Завоевание Константинополя только первый шаг России в Азию, по следам всех великих завоевателей, ибо только там, в Азии, над колыбелью и гробом человечества возможно последнее всемирное единение человечества, всемирная монархия. И Достоевский предсказывает для России «необходимость в захвате Азии». «В Азию! В Азию!» как будто бредит он в предсмертном дневнике. «Пронесется гул по всей Азии, до самых отдаленных пределов ее. Пусть в этих миллионах народов, до самой Индии, даже и в Индии, пожалуй, растет убеждение в непобедимости Белого Царя и в несокрушимости меча его… Имя Белого Царя должно стоять превыше ханов и эмиров, превыше индийской императрицы, превыше даже самого калифова имени».
Наполеон шел в Азию. Он казался русскому мужику Марею «антихристом». Но Достоевский все-таки жалеет, что «в двенадцатом году, выгнав от себя Наполеона, мы не помирились с ним, под условием, чтоб у нас был Восток, а у него Запад». Мы разделили бы мир пополам, конечно, только до времени, пока обе половины старого мира не соединились бы в новый третий русский Рим.

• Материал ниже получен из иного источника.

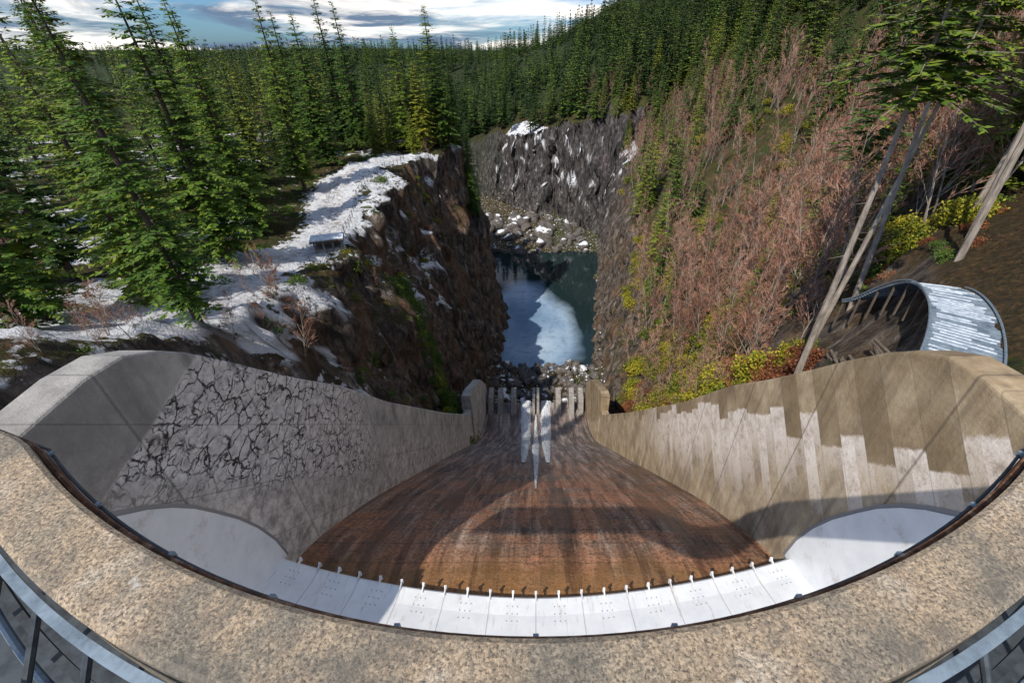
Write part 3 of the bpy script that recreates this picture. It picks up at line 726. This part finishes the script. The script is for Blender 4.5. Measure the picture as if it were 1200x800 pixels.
link(nt,b,Base_Color=ramp(nt,nn,[(.3,(.04,.032,.026)),(.6,(.15,.12,.095)),(.8,(.28,.24,.2))]),Roughness=.85,Normal=bump(nt,nn,.5,.05))
m_mr,nt,b=mat('blue_grey_metal'); oc=objco(nt)
link(nt,b,Base_Color=ramp(nt,noise(nt,oc,1.5,6,.7),[(.35,(.13,.18,.24)),(.65,(.34,.42,.50))]),Roughness=.45,Metallic=.3)
kx,ky=-31.5,62.0; kz=hz(kx,ky)-.3
ki=empty('viewpoint_kiosk',(kx,ky,kz)); ki.rotation_euler=(0,0,.35)
V=[];F=[]; box(V,F,-2.0,2.0,-1.0,1.0,0,.9)
for x in(-1.9,-.65,.65,1.9): box(V,F,x-.12,x+.12,-1.0,-.76,.9,2.1)
box(V,F,-2.0,2.0,.8,1.0,.9,2.1); bevel(mkobj('walls',V,F,m_co,parent=ki),.03)
V=[];F=[]; box(V,F,-2.4,2.4,-1.4,1.4,2.1,2.3); bevel(mkobj('roof',V,F,m_wd,parent=ki),.03)
V=[];F=[]; box(V,F,-2.35,2.35,-1.35,1.35,2.304,2.5); bevel(mkobj('roof_snow',V,F,m_sn,parent=ki),.09,3)

bw=empty('boardwalk',(0,0,0)); V=[];F=[];V2=[];F2=[];V3=[];F3=[];V4=[];F4=[]
cp=[]; NB=76
for i in range(NB+1):
    t=i/NB; p0,p1,p2=(31.5,37),(33.5,28),(21.0,16.4)
    x=(1-t)**2*p0[0]+2*t*(1-t)*p1[0]+t*t*p2[0]; y=(1-t)**2*p0[1]+2*t*(1-t)*p1[1]+t*t*p2[1]; cp.append((x,y))
zz=[max(hz(x,y),hz(x+1.2,y),hz(x-1,y))+.45 for x,y in cp]
zz=np.convolve(np.pad(zz,8,'edge'),np.ones(17)/17,'valid')
for i in range(NB):
    (x,y),(x2,y2)=cp[i],cp[i+1]; a=math.atan2(y2-y,x2-x); L=math.hypot(x2-x,y2-y); M=Matrix.Translation((x,y,zz[i]))@Matrix.Rotation(a,4,'Z')
    box(V,F,0,L*.78,-1.75,1.75,-.08,0,M)
    if random.random()<.8: box(V2,F2,.03,L*.45,-1.7+random.uniform(0,.6),1.7-random.uniform(0,1.6),.003,.04,M)
    if i%7==0:
        for s in(-1.55,1.55): box(V4,F4,0,.14,s-.07,s+.07,-3.0,-.085,M)
for s in(-1.78,1.78):
    for i in range(NB):
        (x,y),(x2,y2)=cp[i],cp[i+1]; n=Vector((-(y2-y),x2-x,0)).normalized()*s
        tube(V3,F3,(x+n.x,y+n.y,zz[i]+.12),(x2+n.x,y2+n.y,zz[i+1]+.12),.07,.07,6)
mkobj('deck_slats',V,F,m_mr,parent=bw); mkobj('slat_snow',V2,F2,m_sn,parent=bw); mkobj('edge_rails',V3,F3,m_sl,parent=bw); mkobj('posts',V4,F4,m_wd,parent=bw)
V=[];F=[]
for i in range(24):
    x=25.4+random.uniform(-.9,1.0); y=26.5+random.uniform(-2.5,4.0); a=1.25+random.uniform(-.3,.3); L=random.uniform(.8,2.3); z=hz(x,y)+.15+random.random()*.6
    r_=random.uniform(.08,.2); dx,dy=math.cos(a)*L,math.sin(a)*L
    tube(V,F,(x-dx,y-dy,z),(x+dx,y+dy,z+random.uniform(-.2,.3)),r_,r_*.8,8); k=len(V); F.append(tuple(range(k-8,k))); F.append(tuple(range(k-16,k-8))[::-1])
mkobj('log_pile',V,F,m_wd)

# ---------------------------------------------------------------- world & sun
ld=Vector((.36,.50,-.76)).normalized()
sun=bpy.data.lights.new('sun','SUN'); sun.energy=5.0; sun.angle=math.radians(.5); sun.color=(1,.92,.80)
so=bpy.data.objects.new('sun',sun); S.collection.objects.link(so); so.rotation_euler=ld.to_track_quat('-Z','Y').to_euler(); so.location=(0,0,160)
w=bpy.data.worlds.new('World'); S.world=w; w.use_nodes=True; nt=w.node_tree
bg=nt.nodes['Background']
sky=nd(nt,'ShaderNodeTexSky',{'sky_type':'NISHITA','sun_disc':False})
sky.sun_elevation=math.asin(-ld.z); sky.sun_rotation=math.atan2(-ld.x,-ld.y)
tc=nd(nt,'ShaderNodeTexCoord').outputs['Generated']; s=nd(nt,'ShaderNodeSeparateXYZ',None,{0:tc})
dz=mth(nt,'ADD',mth(nt,'MAXIMUM',s.outputs[2],0.0),.10)
cv=nd(nt,'ShaderNodeCombineXYZ',None,{0:mth(nt,'DIVIDE',s.outputs[0],dz),1:mth(nt,'DIVIDE',s.outputs[1],dz),2:3.3}).outputs[0]
cn=noise(nt,cv,.34,7,.58,.4); cn2=noise(nt,cv,.5,7,.6,.6)
cloud=mix(nt,ramp(nt,cn2,[(.44,0),(.56,1)]),(1.5,2.2,3.3),(12,11.4,10.6))
skyc=mix(nt,1.0,sky.outputs[0],(.45,.75,1.15),'MULTIPLY')
colw=mix(nt,ramp(nt,cn,[(.44,0),(.54,1)]),skyc,cloud)
nt.links.new(colw,bg.inputs[0]); bg.inputs[1].default_value=.115

cam=bpy.data.cameras.new('camera'); co_=bpy.data.objects.new('camera',cam); S.collection.objects.link(co_)
co_.location=(0,0,ZC); co_.rotation_euler=(math.radians(56),0,0); cam.sensor_width=36; cam.lens=15; cam.shift_x=-28/1200; cam.clip_start=.05; cam.clip_end=20000
S.camera=co_
S.view_settings.view_transform='Standard'; S.view_settings.look='None'; S.view_settings.exposure=0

Разумеется, для такого соединения Европы с Азией «всеевропейская война» должна сделаться всемирной, должны пролиться уже не реки, а моря «драгоценной человеческой крови». Но над этими морями крови и произойдет «настоящее воздвижение Креста Христова»; это и будет «окончательное слово православия, во главе которого давно уже стоит Россия».
Такова «братская любовь России к другим народам» — не только в религиозном созерцании, но и в политическом действии, не только в теории, но и на практике: Россия проглотит сначала Европу, потом Азию и, наконец, весь мир. Это любовь даже не живого к мертвому, а хищного зверя к добыче, хищной птицы к трупу. «Где труп, там соберутся орлы». Вселенная — труп. И русский двуглавый орел насытится трупом вселенной.
Берет Его дьявол на весьма высокую гору и показывает Ему все царства мира и славу их, и говорит Ему: все это дам Тебе, если падши поклонишься мне.
В кровавом бреду Достоевского о всемирной русской монархии «русский Христос» поклонился дьяволу.